What’s becoming nearly as unsettling is that at this point in the show Misty – Misty! – is looking very much like the only survivor who still has anything resembling a moral compass. She calls Jeff to tell him where Shauna is and what happened – something that her husband had no idea about it – and asks him if he can tell her where she was when Lottie died. Showing what might for her be considered tact, she stops short of telling him what she told Shauna. When she learns how bad things are for Van she tries to be a caregiver, only to be stopped by Tai who demands they go to palliative care. Then she watches in horror as Tai tries to prepare herself to kill a dying man in an effort to keep Van alive. Misty is horrified (which is something) and gets Tai out of there before she can be caught. It’s pretty clear that she couldn’t do it for long and one wonders what she’ll think if she finds out what ‘Tai’ did in the aftermath.

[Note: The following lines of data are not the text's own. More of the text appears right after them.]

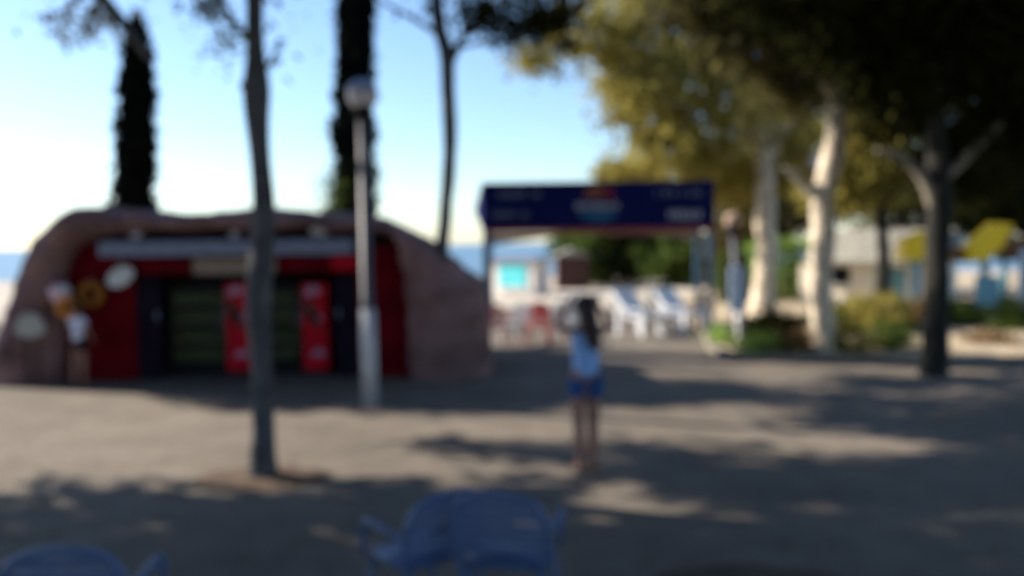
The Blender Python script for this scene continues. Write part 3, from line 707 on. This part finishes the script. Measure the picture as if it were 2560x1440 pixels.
# second slim trunk in front of the kiosk's right end
Y2=G(1085,945).y
t2=px4([(1082,950,50),(1088,850,40),(1095,740,38),(1104,640,36),(1115,520,32),(1124,380,34),(1122,250,36),(1116,140,38),(1098,60,34),(1088,-60,30),(1100,-220,26),(1080,-420,22)],Y2)
l2=[px4([(1120,170,24),(1160,90,18),(1230,20,14),(1300,-50,10)],Y2),px4([(1105,90,16),(1040,50,12),(950,0,8),(900,-50,6)],Y2),px4([(1130,120,14),(1190,110,8),(1240,100,5)],Y2),
    px4([(1100,-150,24),(900,-330,20),(700,-480,12)],Y2)]
b2=[blob(1200,30,Y2,150,110,1.2,34,22),blob(1300,60,Y2,170,150,1.4,42,24),blob(1400,40,Y2,180,180,1.6,50,26),blob(1230,105,Y2,40,30,.4,4,8),blob(1060,30,Y2,90,60,.6,7,7),
    ]
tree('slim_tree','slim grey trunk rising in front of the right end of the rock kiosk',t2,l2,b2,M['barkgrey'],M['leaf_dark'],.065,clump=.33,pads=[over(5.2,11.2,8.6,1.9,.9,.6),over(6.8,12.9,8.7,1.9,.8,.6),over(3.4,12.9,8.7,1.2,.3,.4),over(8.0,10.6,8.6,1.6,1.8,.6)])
# yellow-lit bough leaves under that crown
# off-frame tree on the left whose bough reaches into the top left corner
EB=[(-9.6,8.0,0,.22),(-9.5,8.1,3,.19),(-9.0,8.8,5.4,.16),(-8.0,9.6,7.0,.10)]
bp=[(-8.8,9.0,5.6,.10)]+px4([(110,-150,44,10.6),(230,-30,36,10.6),(300,50,30,10.6),(345,110,22,10.6),(372,150,12,10.6)],10.6)
lE=[bp, px4([(230,-30,16),(170,20,10),(110,50,6)],10.6), px4([(250,0,14),(210,70,8),(190,100,5)],10.6)]
bE=[blob(215,55,10.6,210,80,.8,18,9),blob(175,90,10.6,100,50,.6,7,9),blob(270,50,10.6,80,60,.6,7,9),
    (-8.6,10.6,7.6,2.4,2.0,1.0,90,60)]
tree('broadleaf_tree','bough with yellowish leaves hanging into the top left corner above the tall cypress',EB,lE,bE,M['barkgrey'],leafmat('yellow_leaves',(.16,.12,.03),(.38,.30,.10),.35),.06,clump=.3,pads=[over(1.2,4.6,7.2,2.8,1.2), over(3.6,5.0,7.2,2.2,1.3), over(3.9,7.4,7.2,1.8,.8), over(6.2,5.2,7.2,1.8,1.6), over(3.2,8.0,7.3,2.2,.85), over(5.6,7.0,7.4,1.7,2.2), over(1.6,8.6,7.2,1.6,.35,.4),over(5.8,9.7,7.6,1.7,.9),over(-.2,9.15,7.2,1.3,.14,.25),over(5.2,10.1,7.6,1.6,.5,.4)])
# shade trees out of view; the one behind the camera is added to block skylight
tree('shade_tree','tree beside the camera that shades the lower left paving',[(-13,8,0,.22),(-13,8,3,.18),(-12.8,8,5.6,.12)],[],[],M['barkgrey'],M['leaf_mid'],pads=[over(-3.6,6.0,6.4,2.0,1.75),over(-1.9,5.8,6.5,1.4,1.5),over(-5.2,6.1,6.4,1.6,1.7),over(-.2,5.9,6.6,1.6,1.5),over(-2.6,3.6,6.4,3,1.6),over(.9,5.7,6.8,1.6,.7),over(1.4,7.75,7.0,1.6,.4),over(2.9,6.1,7.2,1.3,.8),over(-1.0,7.25,6.7,1.6,.55,.5),over(-3.2,7.2,6.6,1.3,.45,.5)])
tree('shade_tree','tree left of the camera that shades the lowest paving',[(-6.5,3.0,0,.22),(-6.5,3.0,3,.18),(-6.3,3.2,6,.12)],[],[],M['barkgrey'],M['leaf_mid'],pads=[(-6.2,3.0,6.6,3.4,3.0,1.0,190,50),(-2.6,5.6,7.3,3.0,2.4,.8,150,50),(1.5,7.6,8.2,3.0,2.4,.7,150,50)])
tree('shade_tree','unseen tree added behind the camera to keep the sky off the near paving',[(2.5,-2.5,0,.25),(2.5,-2.5,3,.2),(2.3,-2.0,6,.14)],[],[],M['barkgrey'],M['leaf_mid'],pads=[(0.5,1.2,7.2,4.5,3.6,1.2,320,50),(6.0,4.2,7.5,4.0,3.4,1.2,300,50),(-1,-5,7,6,4,1.5,300,40),(3,3.5,10.2,8,6.5,.9,700,44),(-2,-12,5.5,16,2.5,5,800,44)])
tree('shade_tree','tree to the right of the camera with a wide crown over the shaded paving',[(9.5,6.5,0,.25),(9.5,6.5,3.5,.2),(9.2,6.6,6.5,.14)],[],[],M['barkgrey'],M['leaf_dark'],pads=[(9.0,7.5,7.6,4,3.4,1.2,300,50),(5.6,9.5,8.0,2.6,2.2,.8,150,50)])
tree('shade_tree','tree outside the left edge that keeps the rock kiosk in shade',[(-13,15.5,0,.25),(-13,15.5,3.5,.2),(-12.4,15.6,6,.14)],[],[],M['barkgrey'],M['leaf_mid'],pads=[(-14.1,17.3,8.3,4.4,1.15,.7,290,44)])

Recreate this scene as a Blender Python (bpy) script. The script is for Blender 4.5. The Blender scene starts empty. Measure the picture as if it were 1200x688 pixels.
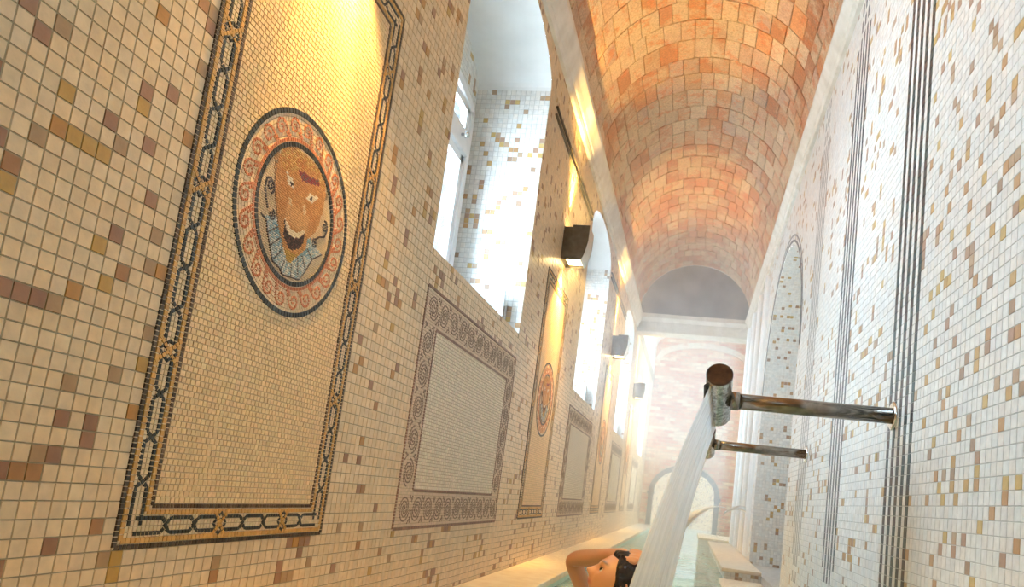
import bpy, bmesh, math, random
import numpy as np
from mathutils import Vector, Matrix, noise as mnoise

random.seed(7)
rng = np.random.default_rng(11)
PI = math.pi
scn = bpy.context.scene
COL = scn.collection

# ------------------------------------------------------------------ camera
F_PX, CX, CY, W_PX, H_PX = 851.1, 659.17, 457.7, 1200, 688
YAW, PITCH, ROLL = -0.18788, 0.135749, 0.122068
fw = Vector((math.sin(YAW) * math.cos(PITCH), math.cos(YAW) * math.cos(PITCH), math.sin(PITCH)))
r0 = Vector((math.cos(YAW), -math.sin(YAW), 0)); u0 = r0.cross(fw)
rt = math.cos(ROLL) * r0 + math.sin(ROLL) * u0; up = rt.cross(fw)
cam_d = bpy.data.cameras.new('camera'); cam = bpy.data.objects.new('camera', cam_d); COL.objects.link(cam)
cam_d.sensor_fit = 'HORIZONTAL'; cam_d.sensor_width = 36; cam_d.lens = F_PX / W_PX * 36
cam_d.shift_x = (W_PX / 2 - CX) / W_PX; cam_d.shift_y = (CY - H_PX / 2) / W_PX
cam_d.clip_start = 0.02; cam_d.clip_end = 200
cam.matrix_world = Matrix(((rt.x, up.x, -fw.x, 0), (rt.y, up.y, -fw.y, 0), (rt.z, up.z, -fw.z, 0), (0, 0, 0, 1)))
scn.camera = cam
CR, CU, CF = np.array(rt), np.array(up), np.array(fw)

def project(p):
    p = np.asarray(p, float)
    d = p @ CF
    return CX + F_PX * (p @ CR) / d, CY - F_PX * (p @ CU) / d, d

# ------------------------------------------------------------------ light
SKY_STRENGTH = 28.0
LAMP_WATTS = 76.0
world = bpy.data.worlds.new('sky'); scn.world = world; world.use_nodes = True
wn = world.node_tree.nodes; wl = world.node_tree.links
bg = wn['Background']
tc = wn.new('ShaderNodeTexCoord'); sep = wn.new('ShaderNodeSeparateXYZ'); cr = wn.new('ShaderNodeValToRGB')
wl.new(tc.outputs['Generated'], sep.inputs[0]); wl.new(sep.outputs['Z'], cr.inputs[0]); wl.new(cr.outputs[0], bg.inputs[0])
cr.color_ramp.elements[0].position = 0.0; cr.color_ramp.elements[0].color = (0.74, 0.86, 0.98, 1)
cr.color_ramp.elements[1].position = 0.6; cr.color_ramp.elements[1].color = (0.64, 0.82, 1.0, 1)
bg.inputs[1].default_value = SKY_STRENGTH
WIN_C = [-0.15, 3.10, 6.37, 9.60, 13.55]
for wc in WIN_C:
    ld = bpy.data.lights.new('window_portal', 'AREA'); ld.shape = 'RECTANGLE'; ld.size = 1.5; ld.size_y = 1.6
    ld.cycles.is_portal = True
    lo = bpy.data.objects.new('window_portal', ld); COL.objects.link(lo)
    lo.location = (-1.62, wc, 1.6); lo.rotation_euler = (0, -PI / 2, 0)
ld = bpy.data.lights.new('window_portal', 'AREA'); ld.shape = 'RECTANGLE'; ld.size = 2.2; ld.size_y = 0.95; ld.cycles.is_portal = True
lo = bpy.data.objects.new('window_portal', ld); COL.objects.link(lo); lo.location = (1.36, 13.2, 1.6); lo.rotation_euler = (0, PI / 2, 0)  # portal of the unseen window added in the far bay
vs = scn.view_settings
vs.view_transform = 'Standard'; vs.look = 'None'; vs.gamma = 1; vs.use_curve_mapping = False
vs.exposure = 0.45
scn.cycles.max_bounces = 10; scn.cycles.diffuse_bounces = 6; scn.cycles.transparent_max_bounces = 16
scn.cycles.volume_bounces = 1; scn.cycles.sample_clamp_indirect = 6.0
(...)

At this point in Season 3 the writers are reversing our expectations of everyone we thought we knew about those who came back and that is especially true for Misty. We’re not sure what she will do in the past but her actions in the present now seem to be less of a person who is a spy and busybody and more of a woman who is, in her twisted way, trying to atone for her actions. It’s not clear yet if she’s accepted her role in Natalie’s death but it seems to becoming obvious that she is realizing that the people she’s been trying to protect all this time not only don’t appreciate her but may not be worthy of her protection. It’s still unclear at this point if Misty ever believed in the Wilderness the same way that many of the others did but she clearly took Coach Scott’s death very harshly. That may be one of the reasons why Natalie came to her in Season 1 rather than Tai or Shauna even though both were more outwardly respectable. She remembered the break in the past and she knew how dangerous both of them might be.

And at the climax in the present Shauna finally reveals to all of us how dangerous she is. In the most horrific act she’s done that can’t be excused she leaps on Miri,  bites a piece out of her, and demands she eat it. “You really are crazy,” Miri says. At this point, the only one who might still be able to deny it is Shauna herself.